▶ PROMPT
Determine how many lines of the data below contain "scene", then give only that number.

»»

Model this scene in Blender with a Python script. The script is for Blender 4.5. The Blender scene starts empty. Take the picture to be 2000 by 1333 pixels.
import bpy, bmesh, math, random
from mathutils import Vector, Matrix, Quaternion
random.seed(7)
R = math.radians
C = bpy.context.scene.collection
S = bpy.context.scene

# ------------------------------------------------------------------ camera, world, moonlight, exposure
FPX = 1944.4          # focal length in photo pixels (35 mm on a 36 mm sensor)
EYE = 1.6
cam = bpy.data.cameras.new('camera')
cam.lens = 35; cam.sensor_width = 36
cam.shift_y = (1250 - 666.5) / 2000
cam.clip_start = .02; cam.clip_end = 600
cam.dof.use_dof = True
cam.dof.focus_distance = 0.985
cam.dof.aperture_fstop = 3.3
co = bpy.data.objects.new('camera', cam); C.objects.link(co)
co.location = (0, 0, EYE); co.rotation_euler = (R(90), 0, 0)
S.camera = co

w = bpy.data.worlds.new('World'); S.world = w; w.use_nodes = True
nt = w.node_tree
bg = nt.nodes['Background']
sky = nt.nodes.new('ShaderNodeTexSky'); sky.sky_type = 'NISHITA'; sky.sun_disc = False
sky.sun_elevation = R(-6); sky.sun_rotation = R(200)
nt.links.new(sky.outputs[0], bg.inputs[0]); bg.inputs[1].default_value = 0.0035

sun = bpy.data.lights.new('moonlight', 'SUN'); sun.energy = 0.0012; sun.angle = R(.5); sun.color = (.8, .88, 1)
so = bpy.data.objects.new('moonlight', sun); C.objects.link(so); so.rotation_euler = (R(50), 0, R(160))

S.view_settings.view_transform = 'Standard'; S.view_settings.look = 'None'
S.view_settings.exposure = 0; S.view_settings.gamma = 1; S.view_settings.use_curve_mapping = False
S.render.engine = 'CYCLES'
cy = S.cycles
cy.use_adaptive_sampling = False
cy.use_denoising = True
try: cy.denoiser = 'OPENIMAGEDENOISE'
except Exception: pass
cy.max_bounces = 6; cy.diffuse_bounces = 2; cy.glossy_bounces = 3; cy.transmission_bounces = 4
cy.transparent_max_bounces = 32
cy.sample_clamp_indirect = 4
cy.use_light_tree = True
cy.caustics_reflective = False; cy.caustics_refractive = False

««

▶ TASK OUTPUT
3